L'Edito 2011 d'Alain Rey, président d'honneur du festival!

le-festival-du-mot

POUR UNE « CITE » DU MOT

          Les mots sont merveilleux, c’est entendu. Mais ils sont aussi dangereux, manipulables, trompeurs. Rien d’étonnant : les mots sont ce que nous en faisons. Les poètes traquent leur vérité et, l’ayant trouvée, l’exaltent. Les politiques ont tendance à les dévoyer en s’en servant pour arriver à leur seule fin : le pouvoir. L’économie et la publicité les monnayent. Les savants travaillent à les réconcilier avec ce qu’ils découvrent du réel. Certains en créent, en empruntent ; la plupart acceptent ceux de tous, les voix du passé, ces voix précieuses, comme est précieux le patrimoine musical, artistique, littéraire de toute civilisation.

         Tout précieux qu’il est, le patrimoine des mots s’effrite, et perd de sa richesse. Un exemple parmi des milliers : les mots « digne » et « dignité », si courants au XIXème siècle, aujourd’hui démodés. La négation est un moyen habile de leur redonner vie : « indigne » est moins usé,  « s’indigner » très vivant, et lorsque Stéphane Hessel dit à nos contemporains : « Indignez-vous ! », outre le message social et politique, il redonne vie et force à l’expression de cette valeur essentielle, la dignité.

          Sauver les mots, c’est un peu sauver le monde. Les soigner, leur rendre leurs pouvoirs perdus ou dévoyés, c’est faire acte de thérapeutique et, on peut le dire, d’écologie globale.

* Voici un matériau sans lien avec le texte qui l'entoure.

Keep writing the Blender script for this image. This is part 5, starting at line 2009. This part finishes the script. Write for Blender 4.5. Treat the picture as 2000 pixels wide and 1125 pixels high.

         Depuis sa création en 2005, le Festival de La Charité sur Loire, en convoquant toutes les formes artistiques, démontre combien les mots peuvent être source de plaisir et de réflexion.

           Il justifie pleinement la création d’une « Cité du Mot », formatrice d’une citoyenneté de la parole, gardienne d’une vérité des signes, des pouvoirs de la poésie et de l’imaginaire, dont le rôle serait immense.

          La placer au bord d’un fleuve qui réunit les deux visages de la France, qui symbolise par son courant le cours de l’histoire, c’est l’empêcher d’être ce non-lieu, cette u-topie, qui menace tout projet rénovateur.

          Les mots sont les fenêtres par lesquelles une langue, le Français, accède à l’universel humain ; ils méritent une attention constante et un lieu qui leur soit consacré.